Richard Rohlin Mar 19, 2016 (23:09)

+Chris Blackford Going even farther back to Anglo-Saxon, you have a singular form ('thu'), a dual form ('git') and and a plural form ('ge', pronounced 'ye'). It is the accusative form of the latter, 'eow,' which is the precursor of our modern 'you.'

My favorite example of anachronistic use of ungrammatical language is in the traditional Christmas Carol "God Rest You, Merry Gentlemen." Some modern hymnals render it as "God Rest Ye, Merry Gentlemen" which is of course completely incorrect as "Ye" is in the Nominative case. But at some point after "ye" had fallen out of regular use, someone replaced the "you" with it to make this (already rather old) carol sound more old-fashioned.
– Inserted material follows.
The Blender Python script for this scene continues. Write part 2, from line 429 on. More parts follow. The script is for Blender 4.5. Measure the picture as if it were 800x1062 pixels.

Chris Blackford Mar 19, 2016 (23:13)

I'm going to really nerd out in the following statement:

I just re-read the above mentioned paragraph, and it says:

"...and then with a word of command..."

Now, to me it sounds not like a spell in the traditional sense, i.e. something anyone can read/say and the magic will happen. It almost sounds like (and this is where the nerdy comes in) a feat ala D&D. That would mean that Gandalf is using his staff as a magic focus (an item used to concentrate magical energies, like a wand or a staff), then he uses the Sindarin phrase as his vocal component, activating the "feat". As to why Sindarin and not another language? My guess would be that it was the first language he spoke when he arrived on Arda? He is, after all, a native of Valinor, and may have been imbued with a magical understanding of the languages of Middle Earth, but being more closely related to Elves than to men...well, you see my point I hope.

Here's something fun I just started to piece together though: Gandalf carries Narya, which gives hope to the allies of it's wielder, and that's exactly what happens in that instance.

simon cook Mar 20, 2016 (04:34)

In support of the last post: when we get to Moria (which is very soon after the two fire incidents mentioned) Gandalf himself explicitly talks of spells, and even counter spells (the scene when he first encounters the Balrog, who is on the other side of a door they are both putting spells on).

Andre Polykanine Mar 20, 2016 (18:27)

A very interesting discussion. I think, however, everything is simpler: Olórin (Gandalf, if you like) is a maia sent to the Earth. Eldar are (or, at least, were) able to communicate with the Valar (I wouldn't call it "praying", since, first of all, it is not a pagan term, and secondly, they often got audible - or telepathical, if you prefer, - answers from the Gods). An act of Middle-Earth magic is nothing more (and nothing less) than a rite of calling the Valar. It is quite natural that it was done in an Eldarin language. Actually, Olórin perhaps didn't need such verbalization per se, but it could help him to concentrate.